Several protesters shouted "Dirty Zionist," "We are the people" and "France is ours", according to a video broadcast by Yahoo! News. "I felt absolute hatred and, unfortunately, this is not the first time," Finkielkraut, 69, told Journal du Dimanche. 

"I would have been afraid if there had not been the police, fortunately they were there," he told the newspaper, while adding that not all the demonstrators were hostile towards him and one even suggested he put on a vest and join the demonstration while another hailed his work.

Finkielkraut has expressed his solidarity and sympathy with the "yellow vest" protesters from the outset but in an interview published Saturday in Le Figaro, he criticized the leaders of the movement, saying that "arrogance has changed sides". 

Saturday's incident triggered a wave of condemnation and messages of support for the philosopher. 

Interior Minister Christophe Castaner said it was "simply intolerable" while the leader of the Republicans opposition party, Laurent Wauquiez, denounced the "abject idiots." 

Ian Brossat, chief French Communist Party candidate for the European Parliament, said "We can hate Finkielkraut's ideas", but "nothing can justify attacking him as a Jew".
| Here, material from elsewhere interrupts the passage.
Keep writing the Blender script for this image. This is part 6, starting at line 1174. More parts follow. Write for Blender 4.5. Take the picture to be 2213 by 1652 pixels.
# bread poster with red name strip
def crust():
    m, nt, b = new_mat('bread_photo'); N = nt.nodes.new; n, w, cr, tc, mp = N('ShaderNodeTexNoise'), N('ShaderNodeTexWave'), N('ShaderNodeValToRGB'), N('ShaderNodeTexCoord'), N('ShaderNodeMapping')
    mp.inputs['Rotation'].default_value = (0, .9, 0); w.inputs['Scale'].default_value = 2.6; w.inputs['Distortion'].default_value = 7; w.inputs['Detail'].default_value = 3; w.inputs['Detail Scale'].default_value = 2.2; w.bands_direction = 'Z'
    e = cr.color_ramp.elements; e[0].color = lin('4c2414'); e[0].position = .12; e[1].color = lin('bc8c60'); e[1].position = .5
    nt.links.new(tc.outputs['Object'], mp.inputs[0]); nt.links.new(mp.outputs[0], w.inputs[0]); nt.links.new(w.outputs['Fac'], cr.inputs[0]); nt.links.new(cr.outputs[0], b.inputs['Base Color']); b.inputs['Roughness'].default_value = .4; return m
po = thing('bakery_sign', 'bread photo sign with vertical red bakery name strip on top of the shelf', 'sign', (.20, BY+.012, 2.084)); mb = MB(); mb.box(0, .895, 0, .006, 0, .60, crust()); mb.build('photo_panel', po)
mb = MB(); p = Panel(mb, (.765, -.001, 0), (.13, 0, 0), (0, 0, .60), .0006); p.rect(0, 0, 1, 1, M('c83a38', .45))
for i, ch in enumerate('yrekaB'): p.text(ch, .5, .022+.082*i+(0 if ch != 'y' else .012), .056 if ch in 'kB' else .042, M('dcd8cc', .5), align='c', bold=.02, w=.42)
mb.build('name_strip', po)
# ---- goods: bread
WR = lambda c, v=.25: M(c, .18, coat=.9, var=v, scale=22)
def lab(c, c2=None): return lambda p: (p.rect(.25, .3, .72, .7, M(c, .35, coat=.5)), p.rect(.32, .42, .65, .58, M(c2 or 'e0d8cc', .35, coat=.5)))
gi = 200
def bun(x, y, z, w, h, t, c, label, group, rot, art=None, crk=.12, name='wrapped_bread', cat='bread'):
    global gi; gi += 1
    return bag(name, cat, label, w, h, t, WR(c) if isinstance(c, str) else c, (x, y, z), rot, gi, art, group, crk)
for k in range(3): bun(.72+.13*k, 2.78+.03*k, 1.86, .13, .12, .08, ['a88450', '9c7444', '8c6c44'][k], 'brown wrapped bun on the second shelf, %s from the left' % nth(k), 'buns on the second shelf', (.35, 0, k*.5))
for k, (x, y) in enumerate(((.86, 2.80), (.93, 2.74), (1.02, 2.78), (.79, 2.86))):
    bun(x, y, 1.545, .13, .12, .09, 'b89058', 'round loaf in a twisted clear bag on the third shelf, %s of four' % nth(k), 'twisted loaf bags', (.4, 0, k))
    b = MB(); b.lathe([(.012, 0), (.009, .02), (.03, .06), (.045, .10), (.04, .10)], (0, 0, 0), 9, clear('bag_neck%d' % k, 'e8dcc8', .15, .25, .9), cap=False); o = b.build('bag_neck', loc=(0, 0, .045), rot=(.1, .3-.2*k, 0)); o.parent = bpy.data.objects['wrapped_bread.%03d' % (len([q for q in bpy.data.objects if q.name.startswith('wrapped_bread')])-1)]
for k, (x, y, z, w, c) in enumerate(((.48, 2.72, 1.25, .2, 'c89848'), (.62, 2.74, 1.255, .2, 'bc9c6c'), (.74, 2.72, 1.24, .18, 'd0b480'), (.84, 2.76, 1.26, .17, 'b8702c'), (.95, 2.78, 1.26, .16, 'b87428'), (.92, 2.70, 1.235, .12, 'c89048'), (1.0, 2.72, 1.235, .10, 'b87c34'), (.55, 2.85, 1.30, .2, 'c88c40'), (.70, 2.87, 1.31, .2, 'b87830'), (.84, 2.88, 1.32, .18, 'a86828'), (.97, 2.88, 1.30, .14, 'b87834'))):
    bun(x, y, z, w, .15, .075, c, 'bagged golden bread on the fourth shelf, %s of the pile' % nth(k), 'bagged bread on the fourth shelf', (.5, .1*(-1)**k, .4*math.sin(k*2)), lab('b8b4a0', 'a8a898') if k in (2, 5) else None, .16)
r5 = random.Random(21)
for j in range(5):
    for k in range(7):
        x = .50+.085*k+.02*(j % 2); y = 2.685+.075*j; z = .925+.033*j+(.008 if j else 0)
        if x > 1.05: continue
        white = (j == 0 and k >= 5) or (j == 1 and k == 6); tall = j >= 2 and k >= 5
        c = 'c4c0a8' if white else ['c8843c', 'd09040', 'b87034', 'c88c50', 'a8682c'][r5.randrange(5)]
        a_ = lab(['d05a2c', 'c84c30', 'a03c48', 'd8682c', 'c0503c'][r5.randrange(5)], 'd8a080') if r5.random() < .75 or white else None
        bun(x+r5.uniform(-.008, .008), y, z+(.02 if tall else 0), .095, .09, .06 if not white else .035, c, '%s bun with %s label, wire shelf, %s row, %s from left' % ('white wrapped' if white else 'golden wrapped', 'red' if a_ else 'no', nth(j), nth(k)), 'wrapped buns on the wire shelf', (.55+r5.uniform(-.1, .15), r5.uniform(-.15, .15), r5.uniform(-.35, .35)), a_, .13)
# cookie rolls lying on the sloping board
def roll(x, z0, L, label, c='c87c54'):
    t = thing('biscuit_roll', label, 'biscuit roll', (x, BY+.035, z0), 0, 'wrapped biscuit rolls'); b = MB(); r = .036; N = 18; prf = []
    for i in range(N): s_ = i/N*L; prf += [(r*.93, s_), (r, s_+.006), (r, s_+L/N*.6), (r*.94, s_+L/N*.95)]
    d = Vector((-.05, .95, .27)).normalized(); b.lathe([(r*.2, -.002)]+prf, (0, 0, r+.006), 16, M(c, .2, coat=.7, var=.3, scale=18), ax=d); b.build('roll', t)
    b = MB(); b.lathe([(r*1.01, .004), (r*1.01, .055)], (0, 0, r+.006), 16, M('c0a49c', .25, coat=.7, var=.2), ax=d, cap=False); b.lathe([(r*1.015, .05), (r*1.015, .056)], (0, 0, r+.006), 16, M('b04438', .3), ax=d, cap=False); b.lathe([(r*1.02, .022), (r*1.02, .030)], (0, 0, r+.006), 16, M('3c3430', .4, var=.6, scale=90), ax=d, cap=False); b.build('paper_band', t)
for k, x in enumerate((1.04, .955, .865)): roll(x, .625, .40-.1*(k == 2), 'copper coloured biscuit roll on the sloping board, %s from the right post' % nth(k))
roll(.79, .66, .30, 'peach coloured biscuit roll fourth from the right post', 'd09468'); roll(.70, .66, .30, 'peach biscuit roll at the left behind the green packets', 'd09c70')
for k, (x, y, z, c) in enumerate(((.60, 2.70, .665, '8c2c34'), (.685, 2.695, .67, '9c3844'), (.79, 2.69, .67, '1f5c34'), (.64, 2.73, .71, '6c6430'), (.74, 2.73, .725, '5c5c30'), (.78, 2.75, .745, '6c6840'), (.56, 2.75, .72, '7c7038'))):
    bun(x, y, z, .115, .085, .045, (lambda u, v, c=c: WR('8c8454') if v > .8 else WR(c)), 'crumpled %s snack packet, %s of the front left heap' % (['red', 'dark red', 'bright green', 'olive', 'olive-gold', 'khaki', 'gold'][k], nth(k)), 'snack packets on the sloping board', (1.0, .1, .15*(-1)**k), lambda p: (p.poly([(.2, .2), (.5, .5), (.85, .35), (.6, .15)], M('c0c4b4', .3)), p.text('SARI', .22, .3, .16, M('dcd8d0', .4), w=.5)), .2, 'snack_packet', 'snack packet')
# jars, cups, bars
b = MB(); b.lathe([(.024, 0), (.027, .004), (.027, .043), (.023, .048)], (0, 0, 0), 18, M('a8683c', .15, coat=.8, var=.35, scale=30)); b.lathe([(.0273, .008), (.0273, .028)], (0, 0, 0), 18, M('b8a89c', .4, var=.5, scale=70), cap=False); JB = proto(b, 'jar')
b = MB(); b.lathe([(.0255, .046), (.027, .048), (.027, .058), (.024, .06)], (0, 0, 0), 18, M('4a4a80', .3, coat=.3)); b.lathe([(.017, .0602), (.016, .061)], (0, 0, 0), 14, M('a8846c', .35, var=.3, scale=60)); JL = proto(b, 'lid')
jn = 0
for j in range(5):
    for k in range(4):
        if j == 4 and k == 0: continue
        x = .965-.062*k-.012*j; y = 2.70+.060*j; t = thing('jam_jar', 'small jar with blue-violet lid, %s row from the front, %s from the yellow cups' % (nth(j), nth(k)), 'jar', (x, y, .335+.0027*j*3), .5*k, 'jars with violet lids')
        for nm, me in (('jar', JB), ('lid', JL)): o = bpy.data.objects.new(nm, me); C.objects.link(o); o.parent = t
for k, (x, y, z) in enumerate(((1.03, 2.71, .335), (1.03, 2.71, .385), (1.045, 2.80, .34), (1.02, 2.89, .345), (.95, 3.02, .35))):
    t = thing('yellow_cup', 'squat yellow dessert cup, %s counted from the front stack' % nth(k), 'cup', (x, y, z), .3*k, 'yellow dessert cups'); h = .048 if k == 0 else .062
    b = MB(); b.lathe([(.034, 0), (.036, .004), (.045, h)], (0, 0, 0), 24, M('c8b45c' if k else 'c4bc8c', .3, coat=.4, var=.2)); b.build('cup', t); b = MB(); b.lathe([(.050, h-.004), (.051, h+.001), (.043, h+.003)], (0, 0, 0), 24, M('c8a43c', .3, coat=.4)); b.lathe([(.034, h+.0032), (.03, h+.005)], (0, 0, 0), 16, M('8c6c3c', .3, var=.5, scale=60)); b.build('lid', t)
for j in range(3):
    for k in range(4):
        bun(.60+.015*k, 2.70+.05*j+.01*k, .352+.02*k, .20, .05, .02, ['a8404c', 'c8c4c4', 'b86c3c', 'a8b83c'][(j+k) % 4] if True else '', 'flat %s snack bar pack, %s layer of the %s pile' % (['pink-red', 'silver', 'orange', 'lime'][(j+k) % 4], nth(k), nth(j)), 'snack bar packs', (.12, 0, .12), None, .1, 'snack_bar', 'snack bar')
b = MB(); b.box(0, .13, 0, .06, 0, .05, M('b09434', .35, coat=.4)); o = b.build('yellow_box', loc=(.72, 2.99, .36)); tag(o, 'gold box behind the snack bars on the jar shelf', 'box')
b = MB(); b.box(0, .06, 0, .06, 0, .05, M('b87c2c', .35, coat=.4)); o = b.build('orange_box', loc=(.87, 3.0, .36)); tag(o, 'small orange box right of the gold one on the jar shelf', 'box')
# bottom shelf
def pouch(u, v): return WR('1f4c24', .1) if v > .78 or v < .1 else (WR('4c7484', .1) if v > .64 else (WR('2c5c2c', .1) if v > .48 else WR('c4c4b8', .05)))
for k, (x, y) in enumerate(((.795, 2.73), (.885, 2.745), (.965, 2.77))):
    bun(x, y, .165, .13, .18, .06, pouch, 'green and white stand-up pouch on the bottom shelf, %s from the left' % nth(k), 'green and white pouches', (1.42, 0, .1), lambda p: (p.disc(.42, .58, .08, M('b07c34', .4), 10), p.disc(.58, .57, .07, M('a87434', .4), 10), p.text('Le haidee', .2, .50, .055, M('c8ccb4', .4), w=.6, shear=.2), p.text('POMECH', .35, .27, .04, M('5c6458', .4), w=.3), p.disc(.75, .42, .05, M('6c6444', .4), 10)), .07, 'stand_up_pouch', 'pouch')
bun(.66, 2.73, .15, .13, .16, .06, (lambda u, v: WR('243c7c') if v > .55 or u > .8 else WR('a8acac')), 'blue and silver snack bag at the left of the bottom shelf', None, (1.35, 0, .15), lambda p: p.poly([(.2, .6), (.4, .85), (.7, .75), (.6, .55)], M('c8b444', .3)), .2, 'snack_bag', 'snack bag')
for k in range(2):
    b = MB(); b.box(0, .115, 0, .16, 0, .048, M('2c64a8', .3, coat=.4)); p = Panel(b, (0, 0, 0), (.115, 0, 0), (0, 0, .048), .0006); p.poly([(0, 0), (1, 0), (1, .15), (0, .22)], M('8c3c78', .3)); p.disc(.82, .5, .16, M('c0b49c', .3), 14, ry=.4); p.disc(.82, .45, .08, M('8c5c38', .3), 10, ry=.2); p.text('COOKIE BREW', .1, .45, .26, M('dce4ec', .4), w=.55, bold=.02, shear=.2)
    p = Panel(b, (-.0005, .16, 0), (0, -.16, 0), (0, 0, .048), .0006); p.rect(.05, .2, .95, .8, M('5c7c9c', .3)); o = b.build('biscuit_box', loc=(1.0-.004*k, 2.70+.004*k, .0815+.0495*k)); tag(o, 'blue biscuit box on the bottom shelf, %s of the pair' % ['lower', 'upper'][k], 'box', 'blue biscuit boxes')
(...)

Finkielkraut, who is seen as having pro-establishment beliefs, has since January 2016 been a member of the French Academy, the prestigious institution in charge of defining the French language. 

A recent spate of anti-Semitic vandalism and graffiti in and around Paris has stoked fresh concerns about an increase in hate crime against Jews. 

Fourteen political parties Thursday launched a call for action against anti-Semitism after the interior ministry reported a 74 percent increase in anti-Jewish acts last year.

The "yellow vest" protests began three months ago over fuel taxes but quickly grew into a broader anti-government rebellion fuelled by hatred of Macron, with some using anti-Semitic tropes to refer to his former job as an investment banker.